The role of disability and deafness in art
Distressing Language is full of mistakes—errors of hearing, speaking, writing, and understanding. Michael Davidson engages the role of disability and deafness in contemporary aesthetics, exploring how physical and intellectual differences challenge our understanding of art and poetry.
Where hearing and speaking are considered normative conditions of the human, what happens when words are misheard and misspoken? How have writers and artists, both disabled and non-disabled, used error as generative elements in contesting the presumed value of “sounding good”? Distressing Language grows out of the author’s experience of hearing loss in which misunderstandings have become a daily occurrence. Davidson maintains that verbal confusions are less an aberration in understanding than a component of new knowledge.

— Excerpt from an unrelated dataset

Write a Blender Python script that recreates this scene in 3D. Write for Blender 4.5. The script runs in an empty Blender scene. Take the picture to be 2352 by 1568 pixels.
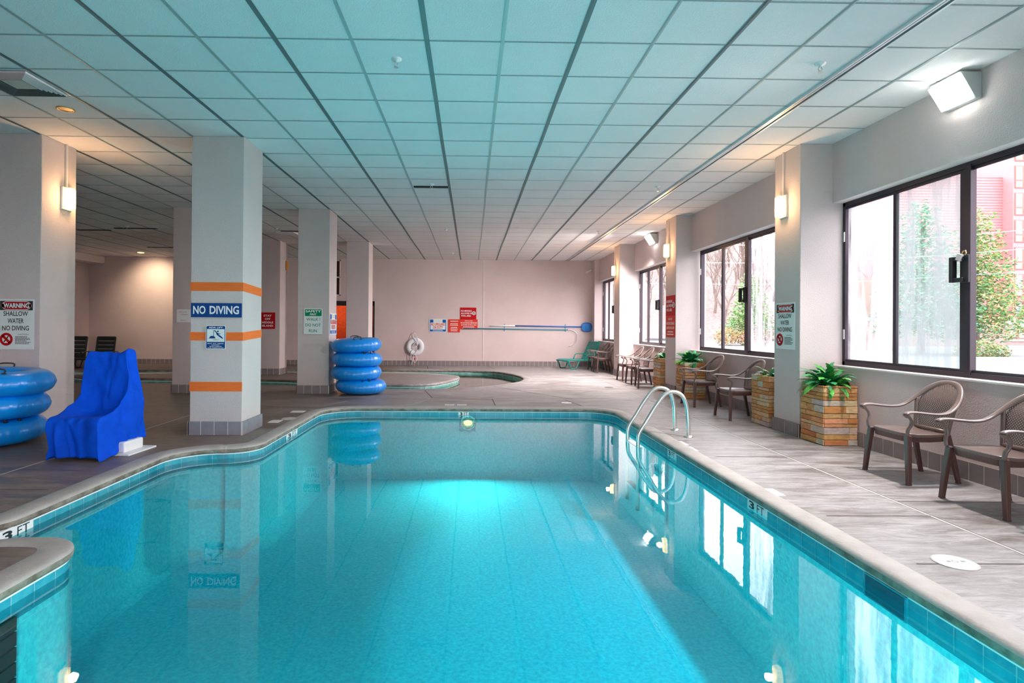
import bpy, bmesh, math, random
from mathutils import Vector, Matrix
R = math.radians
PI = math.pi
random.seed(7)
sc = bpy.context.scene
COL = sc.collection

# ---------------------------------------------------------------- camera
cam_d = bpy.data.cameras.new('camera')
cam = bpy.data.objects.new('camera', cam_d); COL.objects.link(cam)
cam_d.sensor_width = 36.0
cam_d.sensor_fit = 'HORIZONTAL'
cam_d.lens = 1293.275 * 36.0 / 2352.0
cam_d.shift_x = (1176 - 1102.458) / 2352.0
cam_d.shift_y = (745.272 - 784) / 2352.0
cam_d.clip_start = 0.05; cam_d.clip_end = 400
_y, _p, _r = R(.8949), R(.2265), R(.4191)
fwd = Vector((math.sin(_y) * math.cos(_p), math.cos(_y) * math.cos(_p), math.sin(_p)))
rgt = Vector((math.cos(_y), -math.sin(_y), 0)); upv = rgt.cross(fwd)
r2 = rgt * math.cos(_r) + upv * math.sin(_r); u2 = -rgt * math.sin(_r) + upv * math.cos(_r)
M = Matrix((r2, u2, -fwd)).transposed().to_4x4()
M.translation = Vector((0, 0, 1.3386))
cam.matrix_world = M
sc.camera = cam

# ---------------------------------------------------------------- world, exposure
w = bpy.data.worlds.new('sky'); sc.world = w; w.use_nodes = True
nt = w.node_tree; nt.nodes.clear()
o_ = nt.nodes.new('ShaderNodeOutputWorld'); bg = nt.nodes.new('ShaderNodeBackground')
tc = nt.nodes.new('ShaderNodeTexCoord'); sx = nt.nodes.new('ShaderNodeSeparateXYZ')
cr = nt.nodes.new('ShaderNodeValToRGB')
cr.color_ramp.elements[0].position = 0.0; cr.color_ramp.elements[0].color = (1, .93, .955, 1)
cr.color_ramp.elements[1].position = 1.0; cr.color_ramp.elements[1].color = (.93, .95, 1, 1)
nt.links.new(tc.outputs['Generated'], sx.inputs[0]); nt.links.new(sx.outputs['Z'], cr.inputs[0])
nt.links.new(cr.outputs[0], bg.inputs[0]); bg.inputs[1].default_value = 3.9
nt.links.new(bg.outputs[0], o_.inputs[0])
vs = sc.view_settings
vs.view_transform = 'Standard'; vs.look = 'None'; vs.gamma = 1; vs.use_curve_mapping = False
vs.exposure = 1.07
FLOOD = 54.0      # wall floodlight power
SCONCE = 7.5       # sconce power
POOL_W = 25.0     # underwater lamp power
cy = sc.cycles
cy.use_denoising = True
cy.max_bounces = 9; cy.diffuse_bounces = 5; cy.glossy_bounces = 3; cy.transmission_bounces = 4
cy.transparent_max_bounces = 16; cy.sample_clamp_indirect = 6; cy.caustics_reflective = False; cy.caustics_refractive = False

# ---------------------------------------------------------------- materials
def newmat(n):
    m = bpy.data.materials.new(n); m.use_nodes = True
    return m, m.node_tree, m.node_tree.nodes['Principled BSDF']
def N(nt, t, **kw):
    n = nt.nodes.new(t)
    for k, v in kw.items():
        if k == 'ins':
            for a, b in v.items(): n.inputs[a].default_value = b
        else: setattr(n, k, v)
    return n
def mat(n, c, rough=.6, metal=0, bump=0, bscale=60, var=0, vscale=3, stretch=(1, 1, 1), spec=.5, c2=None, trans=0, emit=None, estr=0, coat=0, detail=4):
    m, nt, b = newmat(n)
    b.inputs['Base Color'].default_value = (*c, 1); b.inputs['Roughness'].default_value = rough
    b.inputs['Metallic'].default_value = metal; b.inputs['Specular IOR Level'].default_value = spec
    if coat: b.inputs['Coat Weight'].default_value = coat
    if emit: b.inputs['Emission Color'].default_value = (*emit, 1); b.inputs['Emission Strength'].default_value = estr
    L = nt.links.new
    if bump or var or c2:
        tc = N(nt, 'ShaderNodeTexCoord'); mp = N(nt, 'ShaderNodeMapping'); mp.inputs['Scale'].default_value = stretch
        L(tc.outputs['Object'], mp.inputs[0])
    if bump:
        nz = N(nt, 'ShaderNodeTexNoise', ins={'Scale': bscale, 'Detail': 3}); bp = N(nt, 'ShaderNodeBump', ins={'Strength': bump, 'Distance': .01})
        L(mp.outputs[0], nz.inputs['Vector']); L(nz.outputs[0], bp.inputs['Height']); L(bp.outputs[0], b.inputs['Normal'])
    if var or c2:
        c2 = c2 or tuple(max(0, x * (1 - var)) for x in c)
        nz2 = N(nt, 'ShaderNodeTexNoise', ins={'Scale': vscale, 'Detail': detail, 'Roughness': .6}); rp = N(nt, 'ShaderNodeValToRGB')
        rp.color_ramp.elements[0].position = .35; rp.color_ramp.elements[1].position = .65
        rp.color_ramp.elements[0].color = (*c2, 1); rp.color_ramp.elements[1].color = (*c, 1)
        L(mp.outputs[0], nz2.inputs['Vector']); L(nz2.outputs[0], rp.inputs[0]); L(rp.outputs[0], b.inputs['Base Color'])
    return m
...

Davidson discusses a range of sites, from captioning errors and Bad Lip Reads on You Tube, to the deaf artist Christine Sun Kim’s audiovisual installations, and a poetic reinterpretation of the Biblical Shibboleth responding to the atrocities of the Holocaust. Deafness becomes a guide in each chapter of Distressing Language, giving us a closer look at a range of artistic mediums and how artists are working with the axiom of “error” to produce novel subjecthoods and possibilities.
Circa l’autore
Michael Davidson is Distinguished Professor Emeritus at the University of California, San Diego. His most recent books include Concerto for the Left Hand: Disability and the Defamiliar Body and Invalid Modernism: Disability and the Missing Body of the Aesthetic.